I’m not changing my whole mortgage - I have two sub accounts as we ported her mortgage over and borrowed a bit more to buy our house. Maybe that changes things.
We're also sub-account types. I think it's probably just how different lenders roll.
 
We're also sub-account types. I think it's probably just how different lenders roll.
Ah, you are right. Found this in some small print:
“The new rate will only commence after any current deal ends and you have electronically signed and returned your documents”.

I take it there’s not normally an option to withdraw once signed?
 
If you fall into that bracket yes.
Anyone earning over 12.5k gets each £1 over taken out of the £5000 allowance it seems? So if you earn over 20k I think this means you have to pay tax on all interest earned?

Again on one of the MSE calculators you could tick a box for whether you were a PAYE/ lower or higher tax rate later etc and I think it tries to take it into account. For me it was saying it's still worth putting mine in savings compared to over payments as I fixed at 1.89 and some saving account rates are hitting around 5%.
 
Can barely get a sub 5% 2 year fixed now, even with a decent LTV (50% ). BBC saying they're going up again tomorrow as well..... thanks Liz.

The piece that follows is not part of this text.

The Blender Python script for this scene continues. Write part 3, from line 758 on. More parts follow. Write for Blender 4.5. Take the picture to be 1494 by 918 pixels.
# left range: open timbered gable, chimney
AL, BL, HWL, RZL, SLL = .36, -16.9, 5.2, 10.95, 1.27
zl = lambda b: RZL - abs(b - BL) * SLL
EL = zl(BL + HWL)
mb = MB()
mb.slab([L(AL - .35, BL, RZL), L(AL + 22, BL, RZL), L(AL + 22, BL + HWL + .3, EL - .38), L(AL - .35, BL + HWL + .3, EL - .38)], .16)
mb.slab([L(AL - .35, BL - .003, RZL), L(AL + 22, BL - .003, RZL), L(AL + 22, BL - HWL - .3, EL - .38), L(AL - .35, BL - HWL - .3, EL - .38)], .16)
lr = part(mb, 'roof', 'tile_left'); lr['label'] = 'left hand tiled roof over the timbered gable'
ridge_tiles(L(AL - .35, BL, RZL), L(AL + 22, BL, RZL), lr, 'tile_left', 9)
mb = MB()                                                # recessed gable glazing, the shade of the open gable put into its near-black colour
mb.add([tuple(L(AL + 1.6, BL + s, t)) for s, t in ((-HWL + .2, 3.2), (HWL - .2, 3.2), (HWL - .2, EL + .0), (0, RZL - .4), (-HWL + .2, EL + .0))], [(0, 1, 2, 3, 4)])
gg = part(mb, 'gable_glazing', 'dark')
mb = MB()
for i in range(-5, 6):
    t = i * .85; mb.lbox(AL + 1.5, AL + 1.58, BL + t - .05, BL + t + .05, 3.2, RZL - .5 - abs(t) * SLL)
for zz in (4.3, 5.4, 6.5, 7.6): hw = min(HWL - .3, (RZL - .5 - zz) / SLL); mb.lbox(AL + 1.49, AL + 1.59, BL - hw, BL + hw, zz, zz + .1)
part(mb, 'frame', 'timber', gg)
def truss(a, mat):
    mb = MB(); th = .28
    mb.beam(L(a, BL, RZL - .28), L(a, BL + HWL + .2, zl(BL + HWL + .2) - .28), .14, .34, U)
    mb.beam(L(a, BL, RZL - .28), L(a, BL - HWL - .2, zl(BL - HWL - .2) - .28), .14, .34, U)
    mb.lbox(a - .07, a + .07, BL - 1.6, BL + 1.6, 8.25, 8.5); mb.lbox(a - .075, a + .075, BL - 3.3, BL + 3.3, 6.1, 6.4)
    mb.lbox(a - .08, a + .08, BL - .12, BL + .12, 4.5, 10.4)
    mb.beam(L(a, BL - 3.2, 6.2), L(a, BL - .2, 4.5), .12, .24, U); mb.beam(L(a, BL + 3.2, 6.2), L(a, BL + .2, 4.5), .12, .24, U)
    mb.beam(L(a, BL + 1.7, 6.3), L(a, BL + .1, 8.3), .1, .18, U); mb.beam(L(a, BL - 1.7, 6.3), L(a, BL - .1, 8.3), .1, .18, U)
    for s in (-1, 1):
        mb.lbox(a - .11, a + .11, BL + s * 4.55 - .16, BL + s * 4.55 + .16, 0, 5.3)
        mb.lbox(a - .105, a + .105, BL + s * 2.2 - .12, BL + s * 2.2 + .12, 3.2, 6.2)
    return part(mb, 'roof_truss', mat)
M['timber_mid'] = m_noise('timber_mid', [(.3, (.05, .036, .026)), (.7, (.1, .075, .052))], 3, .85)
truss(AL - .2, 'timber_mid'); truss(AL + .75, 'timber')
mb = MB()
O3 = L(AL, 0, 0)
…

going up quicker than first thought, i can see it being 7% for a 2 year fix by Christmas
 
Anyone got anymore decent savings accounts floating about?
Already took advantage of that Barclays Rainy Day saver @ 5.14% (or whatever it was) x 2.
Got another £40k or so but will need to access it again in a couple of years...guessing cash ISAs?
 
Even kier saying that if labour come in, will make it harder for btl landlords. Lovely just when i was thinking of joining the property ladder
 
Wow. Indeed a big jump today. Refreshed the old search and rates are now 5pc plus if I was remortgaging
 
Even kier saying that if labour come in, will make it harder for btl landlords. Lovely just when i was thinking of joining the property ladder
You were thinking of joining the property ladder and then letting it out, instead of living there? Not sure I follow your post.